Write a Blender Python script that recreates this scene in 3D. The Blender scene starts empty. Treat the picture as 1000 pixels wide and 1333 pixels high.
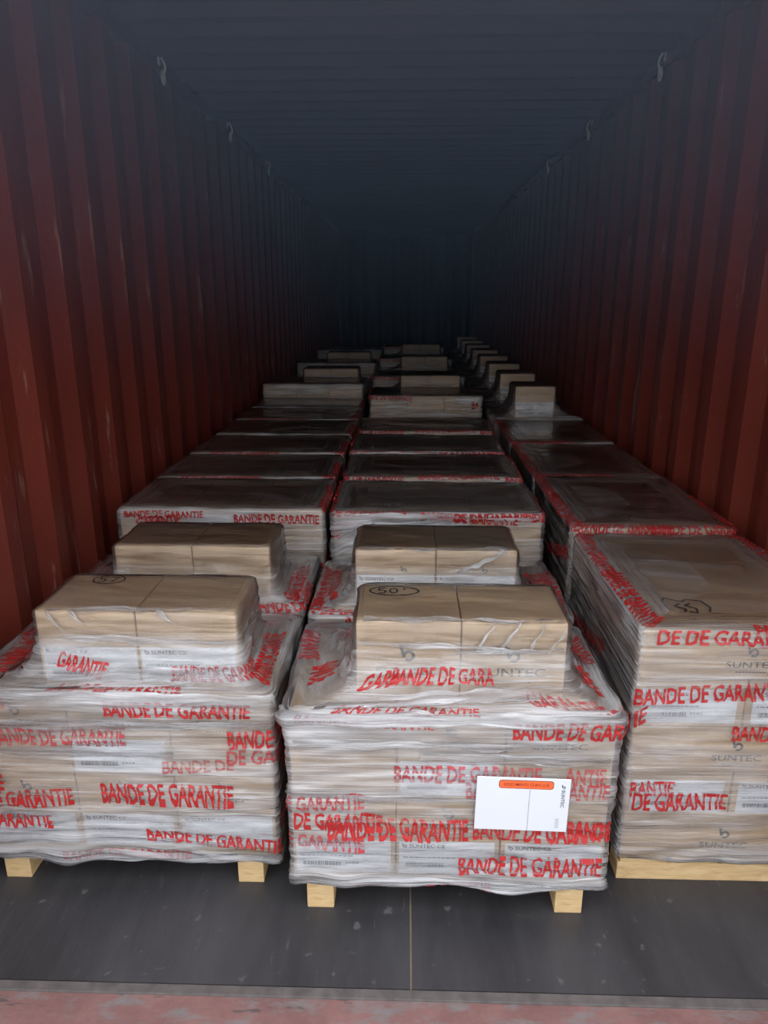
import bpy, bmesh, math, random
from math import sin, cos, pi, radians
from mathutils import Vector, Matrix, noise
random.seed(7)
S = bpy.context.scene
COL = S.collection

# ------------------------------------------------------------------ camera
cam_d = bpy.data.cameras.new('camera')
cam = bpy.data.objects.new('camera', cam_d); COL.objects.link(cam)
cam_d.sensor_fit = 'VERTICAL'; cam_d.sensor_height = 36.0
cam_d.lens = 950.0 / 1333.0 * 36.0
cam_d.clip_start = 0.05; cam_d.clip_end = 200
cam.location = (0, 0, 1.45)
cam.rotation_euler = (radians(90 - 16.727), 0, radians(1.617))
S.camera = cam

# ------------------------------------------------------------------ daylight
world = bpy.data.worlds.new('daylight'); S.world = world
world.use_nodes = True
wt = world.node_tree
bg = wt.nodes['Background']
tc = wt.nodes.new('ShaderNodeTexCoord'); sp = wt.nodes.new('ShaderNodeSeparateXYZ')
rp = wt.nodes.new('ShaderNodeMath'); rp.operation = 'MULTIPLY_ADD'; rp.use_clamp = False      # overcast sky: (1 + 2 sin elevation) / 3
mx = wt.nodes.new('ShaderNodeMath'); mx.operation = 'MAXIMUM'; mx.inputs[1].default_value = 0.0
wt.links.new(tc.outputs['Generated'], sp.inputs[0]); wt.links.new(sp.outputs['Z'], mx.inputs[0])
wt.links.new(mx.outputs[0], rp.inputs[0]); rp.inputs[1].default_value = 0.667; rp.inputs[2].default_value = 0.333
wt.links.new(rp.outputs[0], bg.inputs['Strength'])
bg.inputs['Color'].default_value = (0.92, 0.97, 1.06, 1)

S.view_settings.view_transform = 'Standard'
S.view_settings.look = 'None'
S.view_settings.exposure = 2.05
S.view_settings.gamma = 1.0
S.view_settings.use_curve_mapping = False
S.cycles.transparent_max_bounces = 24
S.cycles.volume_bounces = 0
S.cycles.volume_step_rate = 3.0
S.cycles.max_bounces = 10
S.cycles.diffuse_bounces = 6

# ------------------------------------------------------------------ helpers
def link(o, parent=None):
    COL.objects.link(o)
    if parent is not None: o.parent = parent
    return o
def obj(name, me, parent=None, loc=None):
    o = bpy.data.objects.new(name, me)
    if loc is not None: o.location = loc
    return link(o, parent)
def structure(o, label=None):
    o['kind'] = 'structure'
    if label: o['label'] = label
    return o
def mesh_from(bm, name, *mats):
    me = bpy.data.meshes.new(name); bm.to_mesh(me); bm.free()
    for m in mats: me.materials.append(m)
    return me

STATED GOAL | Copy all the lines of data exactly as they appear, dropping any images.

REPLY |
Write a Blender Python script that recreates this scene in 3D. The Blender scene starts empty. Treat the picture as 1000 pixels wide and 1333 pixels high.
import bpy, bmesh, math, random
from math import sin, cos, pi, radians
from mathutils import Vector, Matrix, noise
random.seed(7)
S = bpy.context.scene
COL = S.collection

# ------------------------------------------------------------------ camera
cam_d = bpy.data.cameras.new('camera')
cam = bpy.data.objects.new('camera', cam_d); COL.objects.link(cam)
cam_d.sensor_fit = 'VERTICAL'; cam_d.sensor_height = 36.0
cam_d.lens = 950.0 / 1333.0 * 36.0
cam_d.clip_start = 0.05; cam_d.clip_end = 200
cam.location = (0, 0, 1.45)
cam.rotation_euler = (radians(90 - 16.727), 0, radians(1.617))
S.camera = cam

# ------------------------------------------------------------------ daylight
world = bpy.data.worlds.new('daylight'); S.world = world
world.use_nodes = True
wt = world.node_tree
bg = wt.nodes['Background']
tc = wt.nodes.new('ShaderNodeTexCoord'); sp = wt.nodes.new('ShaderNodeSeparateXYZ')
rp = wt.nodes.new('ShaderNodeMath'); rp.operation = 'MULTIPLY_ADD'; rp.use_clamp = False      # overcast sky: (1 + 2 sin elevation) / 3
mx = wt.nodes.new('ShaderNodeMath'); mx.operation = 'MAXIMUM'; mx.inputs[1].default_value = 0.0
wt.links.new(tc.outputs['Generated'], sp.inputs[0]); wt.links.new(sp.outputs['Z'], mx.inputs[0])
wt.links.new(mx.outputs[0], rp.inputs[0]); rp.inputs[1].default_value = 0.667; rp.inputs[2].default_value = 0.333
wt.links.new(rp.outputs[0], bg.inputs['Strength'])
bg.inputs['Color'].default_value = (0.92, 0.97, 1.06, 1)

S.view_settings.view_transform = 'Standard'
S.view_settings.look = 'None'
S.view_settings.exposure = 2.05
S.view_settings.gamma = 1.0
S.view_settings.use_curve_mapping = False
S.cycles.transparent_max_bounces = 24
S.cycles.volume_bounces = 0
S.cycles.volume_step_rate = 3.0
S.cycles.max_bounces = 10
S.cycles.diffuse_bounces = 6

# ------------------------------------------------------------------ helpers
def link(o, parent=None):
    COL.objects.link(o)
    if parent is not None: o.parent = parent
    return o
def obj(name, me, parent=None, loc=None):
    o = bpy.data.objects.new(name, me)
    if loc is not None: o.location = loc
    return link(o, parent)
def structure(o, label=None):
    o['kind'] = 'structure'
    if label: o['label'] = label
    return o
def mesh_from(bm, name, *mats):
    me = bpy.data.meshes.new(name); bm.to_mesh(me); bm.free()
    for m in mats: me.materials.append(m)
    return me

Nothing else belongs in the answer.